10 Times Comic Book Movies Departed From The Canon And It Was Great
9. Stardust - There Is A Big Final Confrontation
Before a run of successful adaptations - Kick-Ass, X-Men: First Class, Kingsman - made them the go-to team for slick, witty, adult versions of offbeat comics, director Matthew Vaughn and his co-writer Jane Goldman established their skill with the form with this fairytale romp adapted from the Neil Gaiman and Charles Vess graphic novel. Stardust is perhaps less well remembered now than those later hits, but it is the perfect demonstration of Vaughn and Goldman's understanding of the fact that what works in one medium may not function in another. Even when working from such a comic book sacred cow as Gaiman, it's important to adapt the source to what works on film and doing so is what made Vaughn and Goldman's film shine and set them on a path to those later adaptations. Perhaps Gaiman's own background in both adapting and writing original scripts for the screen made him more amenable to changes than certain other comic creators. It was Gaiman that first put Vaughn and Goldman together, knowing that their sensibilities would combine to make the material work, and the writer was entirely on board with the film's biggest shift from its source: turning a downbeat, low-key ending into a chase, fight and get the girl action climax.
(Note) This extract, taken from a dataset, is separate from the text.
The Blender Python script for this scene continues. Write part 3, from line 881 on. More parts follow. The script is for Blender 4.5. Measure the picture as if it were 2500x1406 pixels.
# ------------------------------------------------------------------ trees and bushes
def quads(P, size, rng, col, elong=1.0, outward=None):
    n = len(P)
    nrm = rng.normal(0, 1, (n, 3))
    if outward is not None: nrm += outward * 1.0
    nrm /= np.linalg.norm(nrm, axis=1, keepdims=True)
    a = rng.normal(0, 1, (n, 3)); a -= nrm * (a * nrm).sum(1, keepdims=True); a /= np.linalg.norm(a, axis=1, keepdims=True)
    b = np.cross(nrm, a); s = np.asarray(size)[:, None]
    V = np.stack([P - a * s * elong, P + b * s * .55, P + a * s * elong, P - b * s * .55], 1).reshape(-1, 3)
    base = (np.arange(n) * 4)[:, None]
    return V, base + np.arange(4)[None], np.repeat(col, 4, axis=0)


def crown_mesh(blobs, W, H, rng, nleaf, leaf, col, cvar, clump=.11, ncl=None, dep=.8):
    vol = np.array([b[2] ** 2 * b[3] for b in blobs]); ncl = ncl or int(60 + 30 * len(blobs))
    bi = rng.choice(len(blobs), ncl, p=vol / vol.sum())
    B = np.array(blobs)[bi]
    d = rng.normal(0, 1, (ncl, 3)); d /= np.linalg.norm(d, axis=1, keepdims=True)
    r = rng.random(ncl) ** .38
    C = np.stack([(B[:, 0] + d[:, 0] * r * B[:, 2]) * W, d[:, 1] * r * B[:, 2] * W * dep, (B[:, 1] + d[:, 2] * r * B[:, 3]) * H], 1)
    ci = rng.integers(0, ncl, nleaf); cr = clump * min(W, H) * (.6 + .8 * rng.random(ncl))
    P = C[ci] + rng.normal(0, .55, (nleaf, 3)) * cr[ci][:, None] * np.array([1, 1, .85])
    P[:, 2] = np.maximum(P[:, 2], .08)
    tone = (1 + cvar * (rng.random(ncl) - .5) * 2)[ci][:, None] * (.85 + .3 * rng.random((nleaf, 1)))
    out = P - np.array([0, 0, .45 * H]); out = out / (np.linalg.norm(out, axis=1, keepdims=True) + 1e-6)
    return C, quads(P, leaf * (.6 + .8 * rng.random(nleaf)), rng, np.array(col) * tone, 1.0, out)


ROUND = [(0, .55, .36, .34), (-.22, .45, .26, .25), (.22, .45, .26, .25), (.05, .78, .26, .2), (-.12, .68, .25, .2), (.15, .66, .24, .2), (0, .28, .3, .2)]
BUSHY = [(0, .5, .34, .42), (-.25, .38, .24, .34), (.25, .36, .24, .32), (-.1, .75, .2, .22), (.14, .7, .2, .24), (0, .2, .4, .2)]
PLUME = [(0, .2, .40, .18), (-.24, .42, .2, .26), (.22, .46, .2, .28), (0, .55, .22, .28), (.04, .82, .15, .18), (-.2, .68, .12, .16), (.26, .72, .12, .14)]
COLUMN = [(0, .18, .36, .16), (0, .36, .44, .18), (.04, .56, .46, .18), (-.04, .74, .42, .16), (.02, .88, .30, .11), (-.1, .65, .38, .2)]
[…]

There's a subtle complexity and character depth to the book's ending that appeals by defying expectations that the narrative will conclude with precisely the kind of confrontation that the film creates between hero Tristan and the witch (called Lamia in the film). However, film is a visual medium (even more so than comics) and films require action (by which I don't necessarily mean the sword swinging, punching type of action, just simply the act of doing rather than static talking). Of course, it helps that the big confrontation scene plays out as one of the most imaginative movie swordfights there's been, thanks to Lamia using a poppet to control Mark Strong's recently deceased Septimus as a puppet.